Malgré la loi Robert, la vigilance de la profession reste de mise, en effet, l'année 2021 a marqué les débuts d'une vague de censure sans précédent à travers les États-Unis. Des parents d'élèves, des groupes de pression et des représentants politiques ont exigé le retrait de nombreux ouvrages des collections des bibliothèques scolaires ou publiques, arguant que les textes étaient " obscènes ", voire " pornographiques " et inadaptés aux enfants et adolescents. Ce mouvement a suscité la réaction des professionnels. Ainsi, l’IFLA (International federation of library Association) rappelait par la voix de sa présidente Barbara Lison :
« Face à la montée des efforts déployés par des individus et des hommes politiques (élus démocratiquement ou non) pour utiliser le retrait ou l'interdiction de livres afin d'imposer aux autres leur propre vision du monde, il est vital pour la profession de bibliothécaire de réaliser sa mission de défenseur de la liberté intellectuelle. En effet, au cœur de la position de l'IFLA sur la liberté intellectuelle se trouve la conviction que "la sélection et la disponibilité des documents et des services de bibliothèque sont régies par des considérations professionnelles et non par des opinions politiques, morales et religieuses ».
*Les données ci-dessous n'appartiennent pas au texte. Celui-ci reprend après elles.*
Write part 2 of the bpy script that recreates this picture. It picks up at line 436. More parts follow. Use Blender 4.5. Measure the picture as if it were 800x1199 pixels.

Juin 2023 -Empowering libraries to lead in developing collections: President’s statement on censorship – IFLA

En somme, le pluralisme des collections est au centre de la politique documentaire des bibliothèques publiques. Assurer la pluralité des opinions et des expressions, dans le strict respect de la loi, est non seulement la garantie du libre exercice citoyen et démocratique des individus, mais aussi de l’égalité de tous, quelles que soient les opinions et obédiences de chacun, devant le service public.

Le pluralisme documentaire fait de la bibliothèque publique cette institution unique, consubstantielle à l’idéal républicain. Les bibliothécaires sont les vigies de ce principe, les bibliothèques publiques apparaissant comme des baromètres de l’état d’avancement démocratique d’une société.